--- BEGIN ---

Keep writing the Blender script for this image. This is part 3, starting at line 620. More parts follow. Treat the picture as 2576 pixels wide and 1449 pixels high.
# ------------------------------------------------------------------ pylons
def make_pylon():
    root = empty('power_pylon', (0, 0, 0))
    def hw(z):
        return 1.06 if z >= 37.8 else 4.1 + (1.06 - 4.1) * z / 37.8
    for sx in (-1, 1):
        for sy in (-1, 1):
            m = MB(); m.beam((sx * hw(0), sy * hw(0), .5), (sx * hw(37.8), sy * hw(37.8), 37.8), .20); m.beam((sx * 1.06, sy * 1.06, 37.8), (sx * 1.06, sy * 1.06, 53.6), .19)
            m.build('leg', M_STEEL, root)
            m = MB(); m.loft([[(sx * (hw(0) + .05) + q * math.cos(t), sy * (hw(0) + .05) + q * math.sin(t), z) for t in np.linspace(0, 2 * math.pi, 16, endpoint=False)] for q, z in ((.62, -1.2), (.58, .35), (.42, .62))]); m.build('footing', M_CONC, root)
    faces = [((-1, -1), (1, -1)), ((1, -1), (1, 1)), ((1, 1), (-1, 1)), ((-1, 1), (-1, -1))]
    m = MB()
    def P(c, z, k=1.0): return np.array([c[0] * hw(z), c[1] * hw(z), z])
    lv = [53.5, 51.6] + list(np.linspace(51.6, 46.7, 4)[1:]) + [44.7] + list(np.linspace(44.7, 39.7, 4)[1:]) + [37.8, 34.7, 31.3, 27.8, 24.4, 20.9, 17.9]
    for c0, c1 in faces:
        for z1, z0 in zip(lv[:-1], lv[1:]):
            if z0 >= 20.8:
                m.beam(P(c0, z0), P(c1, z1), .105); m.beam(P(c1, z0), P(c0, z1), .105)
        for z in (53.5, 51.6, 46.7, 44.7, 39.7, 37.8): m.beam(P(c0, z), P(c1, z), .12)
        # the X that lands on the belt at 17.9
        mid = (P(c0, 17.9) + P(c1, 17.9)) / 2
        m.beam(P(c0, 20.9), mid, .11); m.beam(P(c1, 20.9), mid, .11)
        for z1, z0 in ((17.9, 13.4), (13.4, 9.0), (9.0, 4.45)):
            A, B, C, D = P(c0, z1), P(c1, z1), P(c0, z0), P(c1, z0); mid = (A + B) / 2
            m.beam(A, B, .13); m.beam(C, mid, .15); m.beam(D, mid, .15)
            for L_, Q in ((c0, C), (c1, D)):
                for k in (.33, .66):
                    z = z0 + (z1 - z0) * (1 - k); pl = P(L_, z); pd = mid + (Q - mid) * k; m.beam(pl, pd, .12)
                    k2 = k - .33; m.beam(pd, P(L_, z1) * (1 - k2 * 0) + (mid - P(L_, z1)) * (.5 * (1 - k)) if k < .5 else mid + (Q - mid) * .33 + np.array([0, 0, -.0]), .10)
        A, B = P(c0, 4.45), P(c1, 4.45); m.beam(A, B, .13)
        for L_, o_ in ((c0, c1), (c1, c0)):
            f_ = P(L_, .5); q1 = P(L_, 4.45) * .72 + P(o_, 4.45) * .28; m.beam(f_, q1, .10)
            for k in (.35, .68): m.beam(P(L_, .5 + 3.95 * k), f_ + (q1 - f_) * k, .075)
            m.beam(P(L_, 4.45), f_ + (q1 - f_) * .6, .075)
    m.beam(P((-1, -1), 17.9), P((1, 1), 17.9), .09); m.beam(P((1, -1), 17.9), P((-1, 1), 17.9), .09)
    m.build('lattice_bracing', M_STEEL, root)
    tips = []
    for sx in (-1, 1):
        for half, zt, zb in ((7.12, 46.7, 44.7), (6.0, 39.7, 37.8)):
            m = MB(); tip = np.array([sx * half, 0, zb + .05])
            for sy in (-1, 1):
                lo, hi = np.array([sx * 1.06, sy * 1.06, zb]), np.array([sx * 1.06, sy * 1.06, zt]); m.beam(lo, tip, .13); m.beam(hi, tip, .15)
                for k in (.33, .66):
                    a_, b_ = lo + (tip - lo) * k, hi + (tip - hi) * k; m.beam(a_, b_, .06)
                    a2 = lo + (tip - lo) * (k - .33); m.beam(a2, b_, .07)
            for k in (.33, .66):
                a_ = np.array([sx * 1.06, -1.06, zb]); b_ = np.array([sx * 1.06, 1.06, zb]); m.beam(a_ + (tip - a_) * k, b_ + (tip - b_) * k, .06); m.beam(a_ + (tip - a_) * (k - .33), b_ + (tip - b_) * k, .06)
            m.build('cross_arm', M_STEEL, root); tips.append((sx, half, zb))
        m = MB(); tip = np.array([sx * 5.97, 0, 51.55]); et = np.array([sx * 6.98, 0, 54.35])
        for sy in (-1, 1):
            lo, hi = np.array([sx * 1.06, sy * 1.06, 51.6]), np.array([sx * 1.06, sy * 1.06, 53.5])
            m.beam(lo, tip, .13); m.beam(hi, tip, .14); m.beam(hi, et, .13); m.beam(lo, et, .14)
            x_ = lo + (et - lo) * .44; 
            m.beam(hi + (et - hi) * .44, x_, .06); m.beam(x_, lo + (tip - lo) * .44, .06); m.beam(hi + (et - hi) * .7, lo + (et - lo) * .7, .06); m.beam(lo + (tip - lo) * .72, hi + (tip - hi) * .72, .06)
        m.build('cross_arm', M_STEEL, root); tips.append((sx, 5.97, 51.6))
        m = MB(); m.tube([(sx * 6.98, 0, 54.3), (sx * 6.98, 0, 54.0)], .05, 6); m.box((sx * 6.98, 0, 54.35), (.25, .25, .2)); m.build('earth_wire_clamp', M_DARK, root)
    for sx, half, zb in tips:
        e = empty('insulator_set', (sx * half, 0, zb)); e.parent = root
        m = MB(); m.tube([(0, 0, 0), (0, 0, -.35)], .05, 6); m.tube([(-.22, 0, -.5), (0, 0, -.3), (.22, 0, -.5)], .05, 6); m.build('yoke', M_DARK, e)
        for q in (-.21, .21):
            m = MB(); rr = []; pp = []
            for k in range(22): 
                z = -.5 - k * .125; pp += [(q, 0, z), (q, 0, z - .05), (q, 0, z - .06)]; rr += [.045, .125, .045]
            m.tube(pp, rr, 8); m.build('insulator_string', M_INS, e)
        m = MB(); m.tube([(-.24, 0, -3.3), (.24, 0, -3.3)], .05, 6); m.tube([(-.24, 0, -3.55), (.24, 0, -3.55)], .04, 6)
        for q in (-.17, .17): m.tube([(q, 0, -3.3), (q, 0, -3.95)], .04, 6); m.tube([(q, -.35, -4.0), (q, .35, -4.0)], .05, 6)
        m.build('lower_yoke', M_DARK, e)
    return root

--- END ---

● Exercise: Produce an exact copy of the whole listing.

● Worked solution:
Keep writing the Blender script for this image. This is part 3, starting at line 620. More parts follow. Treat the picture as 2576 pixels wide and 1449 pixels high.
# ------------------------------------------------------------------ pylons
def make_pylon():
    root = empty('power_pylon', (0, 0, 0))
    def hw(z):
        return 1.06 if z >= 37.8 else 4.1 + (1.06 - 4.1) * z / 37.8
    for sx in (-1, 1):
        for sy in (-1, 1):
            m = MB(); m.beam((sx * hw(0), sy * hw(0), .5), (sx * hw(37.8), sy * hw(37.8), 37.8), .20); m.beam((sx * 1.06, sy * 1.06, 37.8), (sx * 1.06, sy * 1.06, 53.6), .19)
            m.build('leg', M_STEEL, root)
            m = MB(); m.loft([[(sx * (hw(0) + .05) + q * math.cos(t), sy * (hw(0) + .05) + q * math.sin(t), z) for t in np.linspace(0, 2 * math.pi, 16, endpoint=False)] for q, z in ((.62, -1.2), (.58, .35), (.42, .62))]); m.build('footing', M_CONC, root)
    faces = [((-1, -1), (1, -1)), ((1, -1), (1, 1)), ((1, 1), (-1, 1)), ((-1, 1), (-1, -1))]
    m = MB()
    def P(c, z, k=1.0): return np.array([c[0] * hw(z), c[1] * hw(z), z])
    lv = [53.5, 51.6] + list(np.linspace(51.6, 46.7, 4)[1:]) + [44.7] + list(np.linspace(44.7, 39.7, 4)[1:]) + [37.8, 34.7, 31.3, 27.8, 24.4, 20.9, 17.9]
    for c0, c1 in faces:
        for z1, z0 in zip(lv[:-1], lv[1:]):
            if z0 >= 20.8:
                m.beam(P(c0, z0), P(c1, z1), .105); m.beam(P(c1, z0), P(c0, z1), .105)
        for z in (53.5, 51.6, 46.7, 44.7, 39.7, 37.8): m.beam(P(c0, z), P(c1, z), .12)
        # the X that lands on the belt at 17.9
        mid = (P(c0, 17.9) + P(c1, 17.9)) / 2
        m.beam(P(c0, 20.9), mid, .11); m.beam(P(c1, 20.9), mid, .11)
        for z1, z0 in ((17.9, 13.4), (13.4, 9.0), (9.0, 4.45)):
            A, B, C, D = P(c0, z1), P(c1, z1), P(c0, z0), P(c1, z0); mid = (A + B) / 2
            m.beam(A, B, .13); m.beam(C, mid, .15); m.beam(D, mid, .15)
            for L_, Q in ((c0, C), (c1, D)):
                for k in (.33, .66):
                    z = z0 + (z1 - z0) * (1 - k); pl = P(L_, z); pd = mid + (Q - mid) * k; m.beam(pl, pd, .12)
                    k2 = k - .33; m.beam(pd, P(L_, z1) * (1 - k2 * 0) + (mid - P(L_, z1)) * (.5 * (1 - k)) if k < .5 else mid + (Q - mid) * .33 + np.array([0, 0, -.0]), .10)
        A, B = P(c0, 4.45), P(c1, 4.45); m.beam(A, B, .13)
        for L_, o_ in ((c0, c1), (c1, c0)):
            f_ = P(L_, .5); q1 = P(L_, 4.45) * .72 + P(o_, 4.45) * .28; m.beam(f_, q1, .10)
            for k in (.35, .68): m.beam(P(L_, .5 + 3.95 * k), f_ + (q1 - f_) * k, .075)
            m.beam(P(L_, 4.45), f_ + (q1 - f_) * .6, .075)
    m.beam(P((-1, -1), 17.9), P((1, 1), 17.9), .09); m.beam(P((1, -1), 17.9), P((-1, 1), 17.9), .09)
    m.build('lattice_bracing', M_STEEL, root)
    tips = []
    for sx in (-1, 1):
        for half, zt, zb in ((7.12, 46.7, 44.7), (6.0, 39.7, 37.8)):
            m = MB(); tip = np.array([sx * half, 0, zb + .05])
            for sy in (-1, 1):
                lo, hi = np.array([sx * 1.06, sy * 1.06, zb]), np.array([sx * 1.06, sy * 1.06, zt]); m.beam(lo, tip, .13); m.beam(hi, tip, .15)
                for k in (.33, .66):
                    a_, b_ = lo + (tip - lo) * k, hi + (tip - hi) * k; m.beam(a_, b_, .06)
                    a2 = lo + (tip - lo) * (k - .33); m.beam(a2, b_, .07)
            for k in (.33, .66):
                a_ = np.array([sx * 1.06, -1.06, zb]); b_ = np.array([sx * 1.06, 1.06, zb]); m.beam(a_ + (tip - a_) * k, b_ + (tip - b_) * k, .06); m.beam(a_ + (tip - a_) * (k - .33), b_ + (tip - b_) * k, .06)
            m.build('cross_arm', M_STEEL, root); tips.append((sx, half, zb))
        m = MB(); tip = np.array([sx * 5.97, 0, 51.55]); et = np.array([sx * 6.98, 0, 54.35])
        for sy in (-1, 1):
            lo, hi = np.array([sx * 1.06, sy * 1.06, 51.6]), np.array([sx * 1.06, sy * 1.06, 53.5])
            m.beam(lo, tip, .13); m.beam(hi, tip, .14); m.beam(hi, et, .13); m.beam(lo, et, .14)
            x_ = lo + (et - lo) * .44; 
            m.beam(hi + (et - hi) * .44, x_, .06); m.beam(x_, lo + (tip - lo) * .44, .06); m.beam(hi + (et - hi) * .7, lo + (et - lo) * .7, .06); m.beam(lo + (tip - lo) * .72, hi + (tip - hi) * .72, .06)
        m.build('cross_arm', M_STEEL, root); tips.append((sx, 5.97, 51.6))
        m = MB(); m.tube([(sx * 6.98, 0, 54.3), (sx * 6.98, 0, 54.0)], .05, 6); m.box((sx * 6.98, 0, 54.35), (.25, .25, .2)); m.build('earth_wire_clamp', M_DARK, root)
    for sx, half, zb in tips:
        e = empty('insulator_set', (sx * half, 0, zb)); e.parent = root
        m = MB(); m.tube([(0, 0, 0), (0, 0, -.35)], .05, 6); m.tube([(-.22, 0, -.5), (0, 0, -.3), (.22, 0, -.5)], .05, 6); m.build('yoke', M_DARK, e)
        for q in (-.21, .21):
            m = MB(); rr = []; pp = []
            for k in range(22): 
                z = -.5 - k * .125; pp += [(q, 0, z), (q, 0, z - .05), (q, 0, z - .06)]; rr += [.045, .125, .045]
            m.tube(pp, rr, 8); m.build('insulator_string', M_INS, e)
        m = MB(); m.tube([(-.24, 0, -3.3), (.24, 0, -3.3)], .05, 6); m.tube([(-.24, 0, -3.55), (.24, 0, -3.55)], .04, 6)
        for q in (-.17, .17): m.tube([(q, 0, -3.3), (q, 0, -3.95)], .04, 6); m.tube([(q, -.35, -4.0), (q, .35, -4.0)], .05, 6)
        m.build('lower_yoke', M_DARK, e)
    return root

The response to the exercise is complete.